Reviews of The Submerged Cathedral by Charlotte Wood. |
This book has been shortlisted for the 2005 Miles Franklin Award. Given that it was published in early 2004, a number of reviews have dropped off the web. There are still some out there, and I've been able to track down a few of the missing.
Thuy On, in "The Sunday Age" was impressed with the way the novel transcends possible genre labelling: "This is no saccharine boy-meets-girl soapie but an intensely evocative tale framed by the Australian landscape and suffused with religious pathos...Wood is adept at depicting both the minutiae of relationships and the external environment against which such conflicting loyalties are played out."
The title of the book is taken from a Debussy work ,"The Engulfed Cathedral", and Mark Tredinnick, writing in "The Bulletin", found that: "Wood's writing is made of the same stuff as Debussy's music: exquisite and sometimes dissonant chords; delicate, slow notes; a gentle, passionate witness of the patterns submerged within the real order of things; of longing and elegy."
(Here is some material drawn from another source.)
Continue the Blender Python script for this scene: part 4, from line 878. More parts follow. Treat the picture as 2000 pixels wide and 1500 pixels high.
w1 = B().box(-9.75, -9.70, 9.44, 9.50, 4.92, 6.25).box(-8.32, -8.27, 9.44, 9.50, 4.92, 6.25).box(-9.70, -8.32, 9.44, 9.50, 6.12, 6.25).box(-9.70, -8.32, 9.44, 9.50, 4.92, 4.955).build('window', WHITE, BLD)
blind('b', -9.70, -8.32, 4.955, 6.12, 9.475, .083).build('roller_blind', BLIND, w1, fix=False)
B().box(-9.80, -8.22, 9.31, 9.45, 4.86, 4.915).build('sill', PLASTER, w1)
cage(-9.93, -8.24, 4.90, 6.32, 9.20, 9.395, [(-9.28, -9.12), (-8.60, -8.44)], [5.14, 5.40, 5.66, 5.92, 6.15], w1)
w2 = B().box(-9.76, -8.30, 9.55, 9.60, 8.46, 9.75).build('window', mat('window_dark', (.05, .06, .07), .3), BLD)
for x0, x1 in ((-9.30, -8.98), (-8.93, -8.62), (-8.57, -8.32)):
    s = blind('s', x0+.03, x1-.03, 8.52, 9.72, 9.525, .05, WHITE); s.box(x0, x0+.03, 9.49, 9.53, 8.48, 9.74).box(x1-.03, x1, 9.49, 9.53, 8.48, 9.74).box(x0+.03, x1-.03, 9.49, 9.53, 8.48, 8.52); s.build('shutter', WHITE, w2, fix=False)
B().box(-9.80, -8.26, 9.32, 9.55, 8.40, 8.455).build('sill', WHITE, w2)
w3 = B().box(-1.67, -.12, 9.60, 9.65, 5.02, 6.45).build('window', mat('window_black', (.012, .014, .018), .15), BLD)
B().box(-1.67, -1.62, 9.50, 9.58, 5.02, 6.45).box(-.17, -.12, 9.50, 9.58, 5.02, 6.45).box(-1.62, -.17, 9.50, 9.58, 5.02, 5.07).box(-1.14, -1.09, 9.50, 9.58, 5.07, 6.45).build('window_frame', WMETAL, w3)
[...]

And Ceridwen Spark in "The Sydney Morning Herald" continued the association: "It seems little accident that the book takes its title from a song, for the almost exquisite pain that Wood captures usually belongs to the realm of music."
Anna Goldsworthy ("Australian Book Review") considered it "an archetypal narrative, of love lost and regained", and Spark concluded that it was "assured, bold and elegant." A worthy inclusion on the Miles Franklin award shortlist then.
Murray Waldren kicked off the appeciations of the novel with his piece in "The Weekend Australian", and which he now makes available on his website. It is more a profile of the author than a review per se.